Era para ser apenas uma carga de milho. Pelo menos, foi assim que se apresentou no Porto de Maputo. Mas por trás dos sacos ensacados com perfeição, descansavam 644 pontas de marfim — 2.814 quilogramas arrancados a elefantes e ao património natural de África, rumo a um mercado distante nos Emirados Árabes Unidos.
Ontem, na Sétima Secção Criminal do Tribunal Judicial da Cidade de Maputo, começou o julgamento de oito acusados que, segundo o Ministério Público, são peças-chave de uma rede internacional de tráfico de espécies protegidas.
No banco dos réus estão P. Guilamba, C. Langa, G. Lussaca, D. Ngoca, J. Nhaca, Z. Tamele, L. Tivane e R. Abdula.
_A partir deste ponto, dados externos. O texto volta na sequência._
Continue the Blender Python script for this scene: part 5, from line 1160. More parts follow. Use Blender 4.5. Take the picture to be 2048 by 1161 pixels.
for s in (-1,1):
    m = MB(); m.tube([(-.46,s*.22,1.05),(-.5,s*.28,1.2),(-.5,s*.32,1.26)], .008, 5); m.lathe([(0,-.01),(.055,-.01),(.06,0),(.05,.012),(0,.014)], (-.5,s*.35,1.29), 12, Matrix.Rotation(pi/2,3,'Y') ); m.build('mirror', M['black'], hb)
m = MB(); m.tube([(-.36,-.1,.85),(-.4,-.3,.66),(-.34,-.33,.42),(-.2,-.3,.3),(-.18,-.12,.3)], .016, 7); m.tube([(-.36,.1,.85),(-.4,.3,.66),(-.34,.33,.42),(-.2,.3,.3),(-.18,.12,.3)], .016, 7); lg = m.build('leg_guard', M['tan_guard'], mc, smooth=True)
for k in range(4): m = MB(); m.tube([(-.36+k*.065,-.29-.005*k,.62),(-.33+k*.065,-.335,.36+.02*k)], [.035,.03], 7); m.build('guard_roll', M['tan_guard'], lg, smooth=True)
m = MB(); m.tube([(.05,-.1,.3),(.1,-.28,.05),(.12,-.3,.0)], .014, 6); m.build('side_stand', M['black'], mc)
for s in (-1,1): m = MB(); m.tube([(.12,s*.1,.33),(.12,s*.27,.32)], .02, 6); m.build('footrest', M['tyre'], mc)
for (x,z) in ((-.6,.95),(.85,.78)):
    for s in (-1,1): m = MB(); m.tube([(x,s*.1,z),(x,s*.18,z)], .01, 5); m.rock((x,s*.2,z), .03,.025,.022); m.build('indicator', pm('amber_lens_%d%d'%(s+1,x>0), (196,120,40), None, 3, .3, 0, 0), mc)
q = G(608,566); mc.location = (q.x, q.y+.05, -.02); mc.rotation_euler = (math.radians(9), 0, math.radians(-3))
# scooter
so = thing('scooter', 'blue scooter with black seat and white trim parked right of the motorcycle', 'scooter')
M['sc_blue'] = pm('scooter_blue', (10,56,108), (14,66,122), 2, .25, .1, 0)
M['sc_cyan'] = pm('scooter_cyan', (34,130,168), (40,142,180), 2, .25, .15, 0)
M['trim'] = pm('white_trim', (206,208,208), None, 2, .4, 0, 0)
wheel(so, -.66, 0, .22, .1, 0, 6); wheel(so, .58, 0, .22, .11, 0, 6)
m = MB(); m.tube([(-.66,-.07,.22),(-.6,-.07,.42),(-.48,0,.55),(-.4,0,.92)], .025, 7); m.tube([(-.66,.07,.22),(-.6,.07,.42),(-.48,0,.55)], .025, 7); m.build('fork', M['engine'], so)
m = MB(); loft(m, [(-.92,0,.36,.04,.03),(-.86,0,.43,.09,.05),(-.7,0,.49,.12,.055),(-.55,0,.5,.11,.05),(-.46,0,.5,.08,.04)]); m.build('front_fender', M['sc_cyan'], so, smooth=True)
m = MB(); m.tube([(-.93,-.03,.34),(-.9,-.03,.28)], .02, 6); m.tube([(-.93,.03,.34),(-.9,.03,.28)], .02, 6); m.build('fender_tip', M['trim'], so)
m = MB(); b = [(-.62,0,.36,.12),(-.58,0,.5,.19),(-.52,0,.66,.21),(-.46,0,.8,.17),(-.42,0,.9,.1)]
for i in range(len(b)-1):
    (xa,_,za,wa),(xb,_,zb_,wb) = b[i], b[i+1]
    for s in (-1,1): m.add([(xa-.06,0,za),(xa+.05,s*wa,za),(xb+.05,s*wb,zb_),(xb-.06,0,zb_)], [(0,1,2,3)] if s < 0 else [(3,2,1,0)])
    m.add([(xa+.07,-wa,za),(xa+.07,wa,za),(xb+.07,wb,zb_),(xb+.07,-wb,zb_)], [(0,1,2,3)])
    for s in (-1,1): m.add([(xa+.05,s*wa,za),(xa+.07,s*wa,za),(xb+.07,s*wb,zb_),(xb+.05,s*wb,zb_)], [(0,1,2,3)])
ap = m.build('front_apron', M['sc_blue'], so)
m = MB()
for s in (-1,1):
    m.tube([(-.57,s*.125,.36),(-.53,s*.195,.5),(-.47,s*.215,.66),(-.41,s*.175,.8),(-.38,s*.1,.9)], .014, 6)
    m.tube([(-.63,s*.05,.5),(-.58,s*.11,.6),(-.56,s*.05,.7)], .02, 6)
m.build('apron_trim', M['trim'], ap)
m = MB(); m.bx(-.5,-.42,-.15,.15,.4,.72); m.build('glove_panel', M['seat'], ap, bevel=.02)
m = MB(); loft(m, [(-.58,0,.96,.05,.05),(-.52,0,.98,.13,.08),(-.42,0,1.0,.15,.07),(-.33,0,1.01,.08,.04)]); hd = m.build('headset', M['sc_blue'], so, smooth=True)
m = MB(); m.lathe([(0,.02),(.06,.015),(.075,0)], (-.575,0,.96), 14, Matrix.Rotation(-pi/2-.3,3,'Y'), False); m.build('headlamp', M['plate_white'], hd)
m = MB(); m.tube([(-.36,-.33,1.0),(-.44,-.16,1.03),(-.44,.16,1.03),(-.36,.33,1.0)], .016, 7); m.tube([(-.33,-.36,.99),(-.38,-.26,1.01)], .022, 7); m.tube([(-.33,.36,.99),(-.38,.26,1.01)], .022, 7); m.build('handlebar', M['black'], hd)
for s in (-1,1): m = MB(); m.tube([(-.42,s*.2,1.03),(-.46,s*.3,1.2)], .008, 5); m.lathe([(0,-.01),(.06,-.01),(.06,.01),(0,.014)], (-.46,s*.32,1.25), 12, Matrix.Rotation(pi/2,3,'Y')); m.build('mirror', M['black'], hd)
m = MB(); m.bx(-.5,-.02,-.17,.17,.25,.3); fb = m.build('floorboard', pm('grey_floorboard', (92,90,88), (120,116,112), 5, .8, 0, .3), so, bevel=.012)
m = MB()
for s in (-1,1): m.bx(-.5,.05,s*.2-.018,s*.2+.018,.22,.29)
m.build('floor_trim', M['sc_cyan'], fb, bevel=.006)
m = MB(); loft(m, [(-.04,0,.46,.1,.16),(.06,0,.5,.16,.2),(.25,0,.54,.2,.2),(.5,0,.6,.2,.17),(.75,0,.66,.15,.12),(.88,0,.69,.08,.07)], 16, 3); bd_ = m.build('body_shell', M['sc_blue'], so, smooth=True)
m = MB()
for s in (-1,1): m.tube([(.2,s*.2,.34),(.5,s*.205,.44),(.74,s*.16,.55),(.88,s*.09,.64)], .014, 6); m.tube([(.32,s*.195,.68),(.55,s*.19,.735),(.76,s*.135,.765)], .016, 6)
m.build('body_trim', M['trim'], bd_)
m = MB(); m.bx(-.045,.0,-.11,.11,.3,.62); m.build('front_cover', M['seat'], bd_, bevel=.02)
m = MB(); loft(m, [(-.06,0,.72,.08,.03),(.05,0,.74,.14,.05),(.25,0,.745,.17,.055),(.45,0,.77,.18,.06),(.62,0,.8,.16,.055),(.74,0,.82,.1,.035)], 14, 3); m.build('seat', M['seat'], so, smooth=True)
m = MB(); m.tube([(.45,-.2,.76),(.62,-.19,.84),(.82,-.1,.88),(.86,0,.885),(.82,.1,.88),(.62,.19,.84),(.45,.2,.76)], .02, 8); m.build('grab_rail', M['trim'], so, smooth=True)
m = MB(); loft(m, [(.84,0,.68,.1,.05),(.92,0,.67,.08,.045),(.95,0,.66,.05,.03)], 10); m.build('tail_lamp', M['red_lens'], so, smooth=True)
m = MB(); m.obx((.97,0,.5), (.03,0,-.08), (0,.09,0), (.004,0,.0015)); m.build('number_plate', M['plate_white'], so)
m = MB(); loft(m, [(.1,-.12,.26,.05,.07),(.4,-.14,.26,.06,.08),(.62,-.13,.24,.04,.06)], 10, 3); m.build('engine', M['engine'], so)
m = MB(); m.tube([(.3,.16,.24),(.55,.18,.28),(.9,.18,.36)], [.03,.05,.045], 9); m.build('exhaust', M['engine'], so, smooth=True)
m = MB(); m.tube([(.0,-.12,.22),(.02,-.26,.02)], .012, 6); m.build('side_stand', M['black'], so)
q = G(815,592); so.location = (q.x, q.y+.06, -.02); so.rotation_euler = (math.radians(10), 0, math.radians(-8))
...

Os crimes que lhes são imputados vão de associação criminosa a corrupção, uso de documentos falsos e tráfico internacional de espécies protegidas.
Segundo a acusação, a carga foi movimentada por meio da empresa AGXLOGISTIC SU, Lda, cujo registo oficial pertence a um cidadão já falecido — um detalhe que, para os investigadores, não é coincidência, mas parte de um esquema sofisticado de ocultação de identidades. Sete outros suspeitos continuam foragidos, possivelmente já fora do país.
Entre os depoimentos, destacou-se o de D. Ngoca, ajudante de despachante aduaneiro. Ele afirma que apenas cumpriu ordens do seu patrão, L. Tivane, e que nunca soube que transportava marfim.
“O que sabia era que ia milho para o Dubai. Não conheço as regras para exportar espécies proibidas”, declarou, quase como quem tenta convencer a si próprio.
Ngoca relatou que os documentos pareciam “impecáveis” e que não houve pressão para apressar o processo.
As autoridades destacaram que, para além do enorme prejuízo ambiental e do impacto na biodiversidade, o Estado moçambicano foi lesado financeiramente, enquanto redes criminosas internacionais enriqueceram à custa do saque da vida selvagem.
A investigação que levou à apreensão e ao julgamento começou meses antes, quando informações de inteligência apontaram que um grande carregamento suspeito seria processado no Porto de Maputo. As autoridades monitoraram movimentações, examinaram documentos e, no momento certo, intervieram.
O Ministério Público argumenta que o uso de uma mercadoria legítima como fachada — neste caso, milho — é uma técnica clássica de tráfico camuflado, permitindo que o marfim atravesse postos alfandegários sem levantar suspeitas.
O julgamento deverá prolongar-se por várias semanas. Estão previstas audições de testemunhas-chave, análises periciais de documentos, e depoimentos de inspetores aduaneiros.
A expectativa é que, ao longo das sessões, venham à tona novos detalhes sobre a rota do marfim, a rede de contactos internacionais e o envolvimento de funcionários corruptos que facilitaram o esquema.
Se a acusação for provada, os réus podem enfrentar penas pesadas, não apenas pela gravidade ambiental do crime, mas pelo seu impacto na reputação internacional de Moçambique como ponto estratégico de conservação de vida selvagem.